Peter spoke to the Jews in the Jerusalem temple, but nothing has changed for us – at least, not regarding what really matters. Sure, we are Gentiles of the 21st century western culture; not Jerusalem Jews of the 1st century. We did not immediately witness a miraculous healing, nor do we have the recent memories of Jesus’ crucifixion & resurrection fresh in our minds. But these things did happen, and Jesus is the same today as He was then. His identity and power as the Son of God is the same. His offer to save and forgive anyone who has faith in His name is the same.

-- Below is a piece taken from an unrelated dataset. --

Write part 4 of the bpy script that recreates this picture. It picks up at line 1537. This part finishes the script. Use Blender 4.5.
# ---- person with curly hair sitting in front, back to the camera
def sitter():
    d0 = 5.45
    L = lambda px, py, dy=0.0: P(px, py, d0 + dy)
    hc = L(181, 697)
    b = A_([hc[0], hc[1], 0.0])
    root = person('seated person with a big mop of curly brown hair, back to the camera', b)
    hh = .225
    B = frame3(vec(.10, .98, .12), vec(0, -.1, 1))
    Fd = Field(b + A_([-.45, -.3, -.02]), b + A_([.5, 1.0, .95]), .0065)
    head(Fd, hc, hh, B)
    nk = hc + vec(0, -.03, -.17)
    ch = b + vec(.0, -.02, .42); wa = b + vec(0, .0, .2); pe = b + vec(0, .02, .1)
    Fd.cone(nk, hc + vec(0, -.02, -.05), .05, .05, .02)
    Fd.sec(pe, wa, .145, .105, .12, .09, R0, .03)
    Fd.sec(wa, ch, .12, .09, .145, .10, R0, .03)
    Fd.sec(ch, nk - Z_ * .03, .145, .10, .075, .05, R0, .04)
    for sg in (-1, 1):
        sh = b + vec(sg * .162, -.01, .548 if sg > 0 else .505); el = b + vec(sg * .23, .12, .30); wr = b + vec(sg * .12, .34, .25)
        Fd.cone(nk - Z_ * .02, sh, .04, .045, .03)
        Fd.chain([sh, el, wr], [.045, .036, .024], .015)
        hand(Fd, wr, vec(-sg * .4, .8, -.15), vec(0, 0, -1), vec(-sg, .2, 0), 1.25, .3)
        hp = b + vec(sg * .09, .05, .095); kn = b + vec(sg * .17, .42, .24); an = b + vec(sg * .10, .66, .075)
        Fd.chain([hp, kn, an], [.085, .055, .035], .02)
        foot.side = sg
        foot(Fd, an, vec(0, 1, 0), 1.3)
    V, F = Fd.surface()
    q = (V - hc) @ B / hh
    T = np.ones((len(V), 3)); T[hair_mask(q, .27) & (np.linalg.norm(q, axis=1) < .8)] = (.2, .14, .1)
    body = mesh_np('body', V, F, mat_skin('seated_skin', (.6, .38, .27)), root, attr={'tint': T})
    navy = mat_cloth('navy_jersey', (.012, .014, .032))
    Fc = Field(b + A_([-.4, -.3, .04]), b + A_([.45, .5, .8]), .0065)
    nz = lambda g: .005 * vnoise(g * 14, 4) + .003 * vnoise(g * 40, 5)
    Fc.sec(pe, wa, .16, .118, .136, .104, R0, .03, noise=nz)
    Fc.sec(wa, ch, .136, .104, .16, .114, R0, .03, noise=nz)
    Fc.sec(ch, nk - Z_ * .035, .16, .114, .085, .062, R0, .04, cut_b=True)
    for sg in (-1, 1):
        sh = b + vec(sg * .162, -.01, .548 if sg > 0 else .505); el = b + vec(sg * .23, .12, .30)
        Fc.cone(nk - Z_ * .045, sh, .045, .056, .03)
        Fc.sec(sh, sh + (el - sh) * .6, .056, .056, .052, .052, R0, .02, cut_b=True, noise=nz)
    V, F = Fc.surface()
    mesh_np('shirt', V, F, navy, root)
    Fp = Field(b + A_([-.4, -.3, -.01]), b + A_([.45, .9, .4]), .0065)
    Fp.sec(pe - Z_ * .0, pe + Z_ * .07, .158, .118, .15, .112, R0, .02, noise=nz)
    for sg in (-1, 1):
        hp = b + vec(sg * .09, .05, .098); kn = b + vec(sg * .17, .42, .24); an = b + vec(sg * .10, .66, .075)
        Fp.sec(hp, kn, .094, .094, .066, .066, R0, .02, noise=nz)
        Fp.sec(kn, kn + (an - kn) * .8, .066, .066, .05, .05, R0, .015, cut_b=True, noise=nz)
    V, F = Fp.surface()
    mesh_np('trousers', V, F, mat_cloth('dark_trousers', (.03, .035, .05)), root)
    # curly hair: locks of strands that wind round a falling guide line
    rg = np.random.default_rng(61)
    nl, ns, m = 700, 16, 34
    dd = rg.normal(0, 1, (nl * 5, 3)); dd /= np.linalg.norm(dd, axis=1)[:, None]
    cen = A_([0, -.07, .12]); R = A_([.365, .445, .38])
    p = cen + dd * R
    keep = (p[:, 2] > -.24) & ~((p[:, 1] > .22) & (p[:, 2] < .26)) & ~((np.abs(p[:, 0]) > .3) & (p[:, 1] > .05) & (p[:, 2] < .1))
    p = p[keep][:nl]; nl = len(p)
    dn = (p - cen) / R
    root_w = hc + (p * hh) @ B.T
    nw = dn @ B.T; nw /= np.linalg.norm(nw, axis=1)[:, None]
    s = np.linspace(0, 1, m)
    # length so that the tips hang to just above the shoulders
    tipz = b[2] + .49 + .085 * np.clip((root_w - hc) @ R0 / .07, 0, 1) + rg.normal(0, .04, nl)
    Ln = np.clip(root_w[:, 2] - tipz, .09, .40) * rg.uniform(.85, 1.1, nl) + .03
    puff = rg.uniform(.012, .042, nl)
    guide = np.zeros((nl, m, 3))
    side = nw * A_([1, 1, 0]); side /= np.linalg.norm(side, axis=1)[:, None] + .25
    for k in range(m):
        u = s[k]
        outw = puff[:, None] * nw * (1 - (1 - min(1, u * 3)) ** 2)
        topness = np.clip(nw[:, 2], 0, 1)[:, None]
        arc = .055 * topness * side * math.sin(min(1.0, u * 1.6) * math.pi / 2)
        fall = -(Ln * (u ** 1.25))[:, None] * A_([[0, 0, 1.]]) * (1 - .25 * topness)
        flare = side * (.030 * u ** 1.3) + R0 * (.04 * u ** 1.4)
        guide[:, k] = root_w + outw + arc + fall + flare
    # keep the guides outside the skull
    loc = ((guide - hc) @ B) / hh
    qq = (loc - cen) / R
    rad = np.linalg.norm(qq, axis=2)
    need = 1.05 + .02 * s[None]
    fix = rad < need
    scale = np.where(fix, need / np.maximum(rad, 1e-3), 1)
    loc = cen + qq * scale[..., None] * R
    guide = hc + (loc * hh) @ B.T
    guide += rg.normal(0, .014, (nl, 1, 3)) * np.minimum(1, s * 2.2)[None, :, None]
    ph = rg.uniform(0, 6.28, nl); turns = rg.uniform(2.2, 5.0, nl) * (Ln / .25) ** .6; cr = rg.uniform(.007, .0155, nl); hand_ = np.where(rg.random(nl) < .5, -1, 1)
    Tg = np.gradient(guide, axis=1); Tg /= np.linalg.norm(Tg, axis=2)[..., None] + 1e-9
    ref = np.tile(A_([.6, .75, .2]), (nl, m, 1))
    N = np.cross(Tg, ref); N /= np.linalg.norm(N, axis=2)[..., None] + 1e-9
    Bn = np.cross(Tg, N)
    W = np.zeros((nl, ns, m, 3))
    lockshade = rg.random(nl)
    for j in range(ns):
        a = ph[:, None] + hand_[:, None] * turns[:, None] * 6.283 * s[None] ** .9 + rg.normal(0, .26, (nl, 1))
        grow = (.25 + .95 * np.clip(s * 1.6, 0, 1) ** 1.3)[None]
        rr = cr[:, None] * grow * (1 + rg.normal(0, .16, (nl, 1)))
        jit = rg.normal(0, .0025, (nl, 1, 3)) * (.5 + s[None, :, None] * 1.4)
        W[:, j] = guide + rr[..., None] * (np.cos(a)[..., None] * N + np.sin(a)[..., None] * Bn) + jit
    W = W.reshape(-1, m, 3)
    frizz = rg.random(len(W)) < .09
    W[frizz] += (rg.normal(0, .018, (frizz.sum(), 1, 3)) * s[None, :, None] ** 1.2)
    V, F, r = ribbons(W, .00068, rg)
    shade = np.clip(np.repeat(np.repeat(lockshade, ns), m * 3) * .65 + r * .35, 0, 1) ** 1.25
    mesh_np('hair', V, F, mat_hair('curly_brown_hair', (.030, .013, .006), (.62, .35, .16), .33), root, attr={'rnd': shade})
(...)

Do you have faith? Do you believe? Repent & be converted! Today, like the Jews of Jerusalem, you have the opportunity to have your sin blotted out – you can turn away from your iniquities to the love & grace of Jesus, and experience sweet times of refreshing in His presence. You can know Him as Savior today, and be guaranteed to know Him as Lord & Savior for all time. That offer started with the Jews, but it has gone out to all the world, and is offered to you, right now, today. How will you respond?

For some of us, we already responded in faith. There was a point that we knew we needed to surrender our lives to Jesus, and we did so – with gratefulness and joy! But maybe along the way your gratefulness has lost a bit of its fervor. Sure, you know that you’re forgiven, but you’ve lost a bit of the wonder of it all. Look again to what you have in Jesus! The One whom you rejected – the One against whom you sinned tremendously – that Jesus has loved you & saved you. That Jesus has given you life, and made you whole in the sight of Almighty God. That Jesus has given you current blessing and a future eternity. That Jesus has made you completely transformed. Rejoice! Be amazed – be overjoyed! Let your love for Jesus be rekindled, and so renewed at the blessing you have in Him that it overflows as a witness for all to see. May God help us be so amazed at our Jesus, that others around us cannot help but see Him as well!